**EXERCISE DETAILS:**
Skip pictures; extract every line from the one with "Build this scene" through the one with "return n.outputs['Vector']", exactly as written.

**DATA FOR THIS EXERCISE:**
◇ ◇ ◇ ◇ ◇ ◇ ◇

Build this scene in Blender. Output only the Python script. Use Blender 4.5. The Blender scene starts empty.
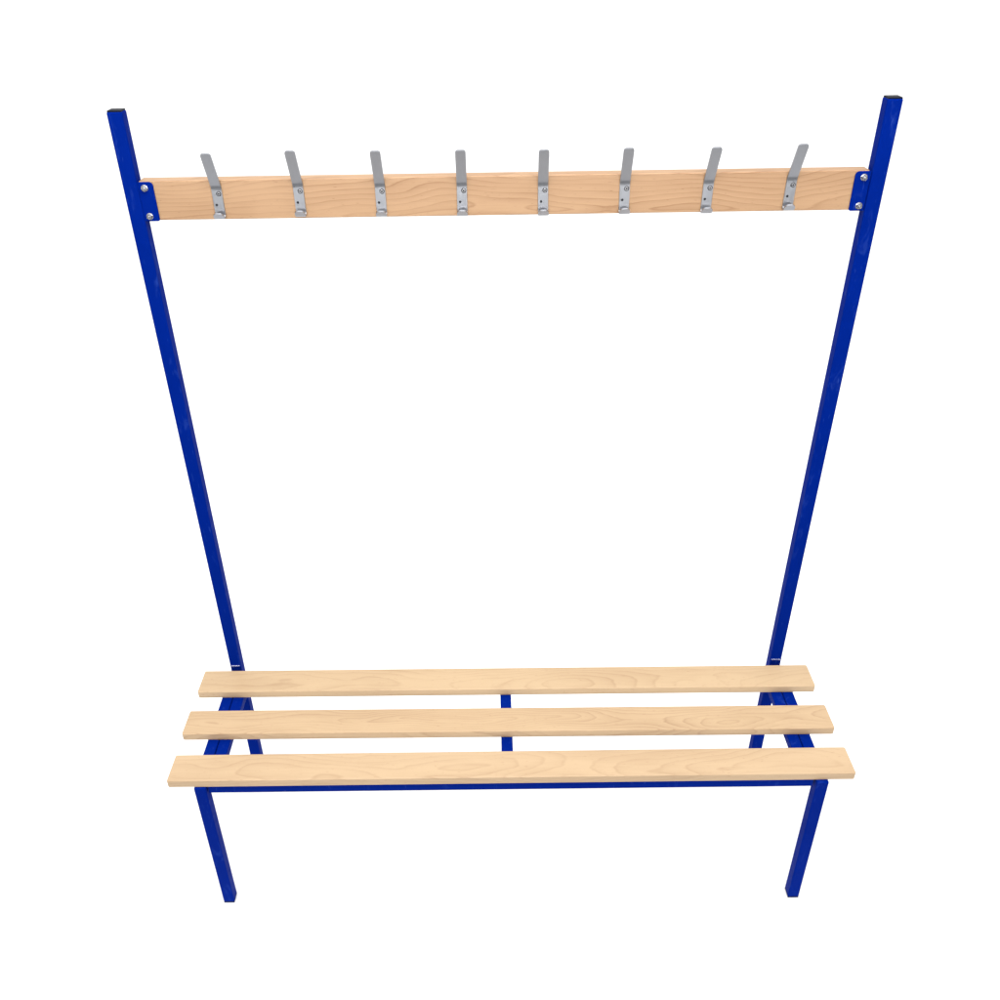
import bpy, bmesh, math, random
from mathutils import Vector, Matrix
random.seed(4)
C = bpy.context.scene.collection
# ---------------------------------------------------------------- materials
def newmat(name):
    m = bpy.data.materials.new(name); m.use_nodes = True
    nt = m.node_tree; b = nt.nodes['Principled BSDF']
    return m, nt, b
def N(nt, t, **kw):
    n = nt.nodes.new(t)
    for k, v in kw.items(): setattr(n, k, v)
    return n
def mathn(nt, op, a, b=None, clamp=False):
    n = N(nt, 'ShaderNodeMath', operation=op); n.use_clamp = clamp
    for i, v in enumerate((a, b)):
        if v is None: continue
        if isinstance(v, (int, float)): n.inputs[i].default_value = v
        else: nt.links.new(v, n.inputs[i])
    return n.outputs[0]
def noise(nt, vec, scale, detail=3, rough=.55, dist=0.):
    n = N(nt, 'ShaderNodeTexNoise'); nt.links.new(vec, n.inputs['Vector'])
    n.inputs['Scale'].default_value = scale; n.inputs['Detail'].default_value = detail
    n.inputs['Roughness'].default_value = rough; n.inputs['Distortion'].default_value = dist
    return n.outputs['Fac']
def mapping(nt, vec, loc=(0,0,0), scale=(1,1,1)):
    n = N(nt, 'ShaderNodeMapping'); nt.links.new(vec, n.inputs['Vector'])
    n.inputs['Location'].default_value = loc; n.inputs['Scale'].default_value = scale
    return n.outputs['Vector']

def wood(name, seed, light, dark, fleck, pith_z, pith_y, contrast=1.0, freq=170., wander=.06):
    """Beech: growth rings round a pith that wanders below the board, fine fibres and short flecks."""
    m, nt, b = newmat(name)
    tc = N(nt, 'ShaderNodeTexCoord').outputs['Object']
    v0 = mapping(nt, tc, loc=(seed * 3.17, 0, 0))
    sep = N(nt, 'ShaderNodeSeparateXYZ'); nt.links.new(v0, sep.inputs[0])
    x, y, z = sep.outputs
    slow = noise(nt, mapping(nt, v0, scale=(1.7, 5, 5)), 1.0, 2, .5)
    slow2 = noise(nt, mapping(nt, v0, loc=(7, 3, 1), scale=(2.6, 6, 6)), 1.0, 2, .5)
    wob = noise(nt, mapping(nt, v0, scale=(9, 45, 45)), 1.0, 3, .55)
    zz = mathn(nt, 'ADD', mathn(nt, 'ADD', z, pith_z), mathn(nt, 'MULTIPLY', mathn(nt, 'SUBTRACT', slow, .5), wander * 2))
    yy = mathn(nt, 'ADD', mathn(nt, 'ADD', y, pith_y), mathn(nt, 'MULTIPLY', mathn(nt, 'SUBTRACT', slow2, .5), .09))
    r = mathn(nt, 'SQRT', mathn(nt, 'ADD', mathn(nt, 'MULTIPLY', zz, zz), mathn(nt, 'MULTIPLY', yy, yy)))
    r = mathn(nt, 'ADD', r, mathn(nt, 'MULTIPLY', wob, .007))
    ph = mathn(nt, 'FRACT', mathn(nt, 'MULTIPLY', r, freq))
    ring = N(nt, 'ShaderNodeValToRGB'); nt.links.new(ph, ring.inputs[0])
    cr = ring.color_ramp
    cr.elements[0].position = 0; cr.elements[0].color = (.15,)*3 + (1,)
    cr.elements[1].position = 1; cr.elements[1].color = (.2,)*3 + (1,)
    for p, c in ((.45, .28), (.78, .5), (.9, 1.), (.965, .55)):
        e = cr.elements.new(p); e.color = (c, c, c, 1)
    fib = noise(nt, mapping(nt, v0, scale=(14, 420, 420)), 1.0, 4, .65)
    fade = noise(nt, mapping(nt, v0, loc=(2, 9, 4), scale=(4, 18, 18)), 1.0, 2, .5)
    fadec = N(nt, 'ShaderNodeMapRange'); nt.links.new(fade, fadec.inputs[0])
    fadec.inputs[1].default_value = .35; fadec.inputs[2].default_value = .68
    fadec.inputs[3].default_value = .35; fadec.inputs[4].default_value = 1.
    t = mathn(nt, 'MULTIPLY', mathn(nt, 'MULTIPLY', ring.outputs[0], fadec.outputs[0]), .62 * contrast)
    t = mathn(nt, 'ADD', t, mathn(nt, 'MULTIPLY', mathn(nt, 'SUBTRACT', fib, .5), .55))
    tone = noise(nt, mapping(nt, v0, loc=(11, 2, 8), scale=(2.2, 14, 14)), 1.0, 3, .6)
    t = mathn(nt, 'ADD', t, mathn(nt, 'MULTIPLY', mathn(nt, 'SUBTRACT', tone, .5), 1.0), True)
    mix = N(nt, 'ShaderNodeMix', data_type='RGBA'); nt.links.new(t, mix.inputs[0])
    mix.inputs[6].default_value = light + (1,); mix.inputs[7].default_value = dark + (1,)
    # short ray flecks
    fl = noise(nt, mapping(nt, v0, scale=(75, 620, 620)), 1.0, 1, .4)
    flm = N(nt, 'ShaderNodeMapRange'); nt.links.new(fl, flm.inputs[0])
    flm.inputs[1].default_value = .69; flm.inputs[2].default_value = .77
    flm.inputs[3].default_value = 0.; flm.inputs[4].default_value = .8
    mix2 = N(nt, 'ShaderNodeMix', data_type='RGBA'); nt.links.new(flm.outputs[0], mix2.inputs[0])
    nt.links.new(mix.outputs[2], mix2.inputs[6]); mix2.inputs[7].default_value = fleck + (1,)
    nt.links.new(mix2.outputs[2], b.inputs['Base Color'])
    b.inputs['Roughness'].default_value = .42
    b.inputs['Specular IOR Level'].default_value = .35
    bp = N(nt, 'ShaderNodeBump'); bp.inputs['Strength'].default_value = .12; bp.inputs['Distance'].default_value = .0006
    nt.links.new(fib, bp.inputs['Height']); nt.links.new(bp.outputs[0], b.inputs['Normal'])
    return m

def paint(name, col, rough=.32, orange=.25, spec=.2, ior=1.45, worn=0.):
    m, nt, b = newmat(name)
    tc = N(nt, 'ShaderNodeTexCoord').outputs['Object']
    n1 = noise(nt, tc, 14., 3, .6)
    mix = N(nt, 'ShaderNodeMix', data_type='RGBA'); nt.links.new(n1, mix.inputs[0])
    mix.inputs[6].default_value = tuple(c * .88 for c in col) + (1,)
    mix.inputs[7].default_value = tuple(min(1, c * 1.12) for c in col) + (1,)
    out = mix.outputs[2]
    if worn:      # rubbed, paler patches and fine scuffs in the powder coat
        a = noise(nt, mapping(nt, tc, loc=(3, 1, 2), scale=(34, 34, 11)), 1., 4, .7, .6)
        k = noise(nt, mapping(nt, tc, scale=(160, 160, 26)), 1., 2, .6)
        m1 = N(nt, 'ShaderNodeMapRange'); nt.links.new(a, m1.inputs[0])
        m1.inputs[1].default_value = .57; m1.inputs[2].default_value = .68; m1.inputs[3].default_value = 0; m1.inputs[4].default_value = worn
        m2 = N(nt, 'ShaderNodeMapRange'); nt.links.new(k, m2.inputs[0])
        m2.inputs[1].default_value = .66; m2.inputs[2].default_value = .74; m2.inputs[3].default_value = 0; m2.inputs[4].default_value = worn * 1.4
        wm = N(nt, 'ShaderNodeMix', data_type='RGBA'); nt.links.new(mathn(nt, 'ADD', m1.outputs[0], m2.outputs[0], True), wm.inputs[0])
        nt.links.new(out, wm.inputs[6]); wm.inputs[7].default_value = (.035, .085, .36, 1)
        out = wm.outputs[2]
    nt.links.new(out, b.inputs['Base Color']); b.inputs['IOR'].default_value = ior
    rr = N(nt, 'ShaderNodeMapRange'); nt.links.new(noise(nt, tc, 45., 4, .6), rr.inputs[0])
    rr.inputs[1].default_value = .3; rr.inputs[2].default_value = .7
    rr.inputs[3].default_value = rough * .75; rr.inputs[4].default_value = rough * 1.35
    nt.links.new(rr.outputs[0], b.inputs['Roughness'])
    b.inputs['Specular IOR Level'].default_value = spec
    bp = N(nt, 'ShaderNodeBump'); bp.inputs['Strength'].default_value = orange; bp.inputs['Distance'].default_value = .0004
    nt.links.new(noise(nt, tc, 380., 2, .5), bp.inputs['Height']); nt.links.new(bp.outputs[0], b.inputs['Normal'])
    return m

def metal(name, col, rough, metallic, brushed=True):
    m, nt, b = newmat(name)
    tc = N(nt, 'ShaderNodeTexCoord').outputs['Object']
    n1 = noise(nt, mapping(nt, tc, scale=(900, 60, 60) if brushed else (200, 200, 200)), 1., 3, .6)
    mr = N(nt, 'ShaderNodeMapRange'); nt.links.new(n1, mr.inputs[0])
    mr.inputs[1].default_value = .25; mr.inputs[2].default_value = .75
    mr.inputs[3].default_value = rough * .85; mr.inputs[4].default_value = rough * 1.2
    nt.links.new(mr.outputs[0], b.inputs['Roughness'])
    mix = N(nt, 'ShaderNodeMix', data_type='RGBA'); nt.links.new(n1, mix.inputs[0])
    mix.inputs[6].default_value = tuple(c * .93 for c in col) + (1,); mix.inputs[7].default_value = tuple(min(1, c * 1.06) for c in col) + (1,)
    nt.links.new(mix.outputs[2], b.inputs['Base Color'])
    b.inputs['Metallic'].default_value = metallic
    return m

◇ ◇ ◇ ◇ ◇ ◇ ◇

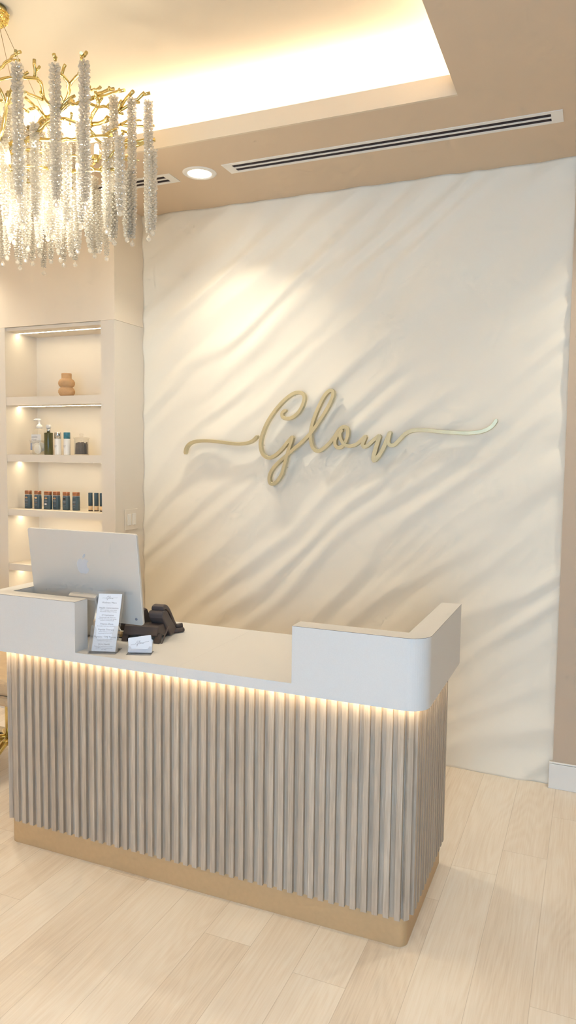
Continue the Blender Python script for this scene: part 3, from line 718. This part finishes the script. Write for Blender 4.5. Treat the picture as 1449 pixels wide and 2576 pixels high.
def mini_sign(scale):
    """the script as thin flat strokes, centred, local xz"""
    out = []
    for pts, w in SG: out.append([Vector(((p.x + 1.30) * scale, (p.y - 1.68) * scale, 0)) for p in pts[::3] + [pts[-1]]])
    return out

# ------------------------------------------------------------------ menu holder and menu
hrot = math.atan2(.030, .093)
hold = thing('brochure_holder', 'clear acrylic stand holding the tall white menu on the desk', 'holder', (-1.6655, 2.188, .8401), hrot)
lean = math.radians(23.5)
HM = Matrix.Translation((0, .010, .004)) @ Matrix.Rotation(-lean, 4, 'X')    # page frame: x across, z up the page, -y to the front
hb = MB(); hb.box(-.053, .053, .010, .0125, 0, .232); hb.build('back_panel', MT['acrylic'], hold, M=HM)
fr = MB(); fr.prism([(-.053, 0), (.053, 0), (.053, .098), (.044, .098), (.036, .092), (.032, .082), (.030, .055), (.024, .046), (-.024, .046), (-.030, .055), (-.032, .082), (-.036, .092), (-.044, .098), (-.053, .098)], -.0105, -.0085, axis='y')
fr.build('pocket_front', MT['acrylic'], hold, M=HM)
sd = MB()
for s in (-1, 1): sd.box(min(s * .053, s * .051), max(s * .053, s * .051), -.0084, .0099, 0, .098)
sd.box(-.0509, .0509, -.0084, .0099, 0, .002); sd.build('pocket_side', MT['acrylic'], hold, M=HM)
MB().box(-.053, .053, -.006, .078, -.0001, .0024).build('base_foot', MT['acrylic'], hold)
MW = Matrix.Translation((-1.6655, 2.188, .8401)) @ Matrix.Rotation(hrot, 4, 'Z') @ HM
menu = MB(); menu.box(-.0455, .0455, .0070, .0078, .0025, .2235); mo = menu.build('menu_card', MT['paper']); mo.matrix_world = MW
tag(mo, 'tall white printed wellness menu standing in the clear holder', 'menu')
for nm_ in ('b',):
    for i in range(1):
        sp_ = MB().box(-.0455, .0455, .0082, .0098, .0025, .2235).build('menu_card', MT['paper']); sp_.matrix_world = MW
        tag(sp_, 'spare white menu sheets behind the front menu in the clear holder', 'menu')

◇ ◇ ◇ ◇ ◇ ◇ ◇

**RESPONSE TO THIS EXERCISE:**
Build this scene in Blender. Output only the Python script. Use Blender 4.5. The Blender scene starts empty.
import bpy, bmesh, math, random
from mathutils import Vector, Matrix
random.seed(4)
C = bpy.context.scene.collection
# ---------------------------------------------------------------- materials
def newmat(name):
    m = bpy.data.materials.new(name); m.use_nodes = True
    nt = m.node_tree; b = nt.nodes['Principled BSDF']
    return m, nt, b
def N(nt, t, **kw):
    n = nt.nodes.new(t)
    for k, v in kw.items(): setattr(n, k, v)
    return n
def mathn(nt, op, a, b=None, clamp=False):
    n = N(nt, 'ShaderNodeMath', operation=op); n.use_clamp = clamp
    for i, v in enumerate((a, b)):
        if v is None: continue
        if isinstance(v, (int, float)): n.inputs[i].default_value = v
        else: nt.links.new(v, n.inputs[i])
    return n.outputs[0]
def noise(nt, vec, scale, detail=3, rough=.55, dist=0.):
    n = N(nt, 'ShaderNodeTexNoise'); nt.links.new(vec, n.inputs['Vector'])
    n.inputs['Scale'].default_value = scale; n.inputs['Detail'].default_value = detail
    n.inputs['Roughness'].default_value = rough; n.inputs['Distortion'].default_value = dist
    return n.outputs['Fac']
def mapping(nt, vec, loc=(0,0,0), scale=(1,1,1)):
    n = N(nt, 'ShaderNodeMapping'); nt.links.new(vec, n.inputs['Vector'])
    n.inputs['Location'].default_value = loc; n.inputs['Scale'].default_value = scale
    return n.outputs['Vector']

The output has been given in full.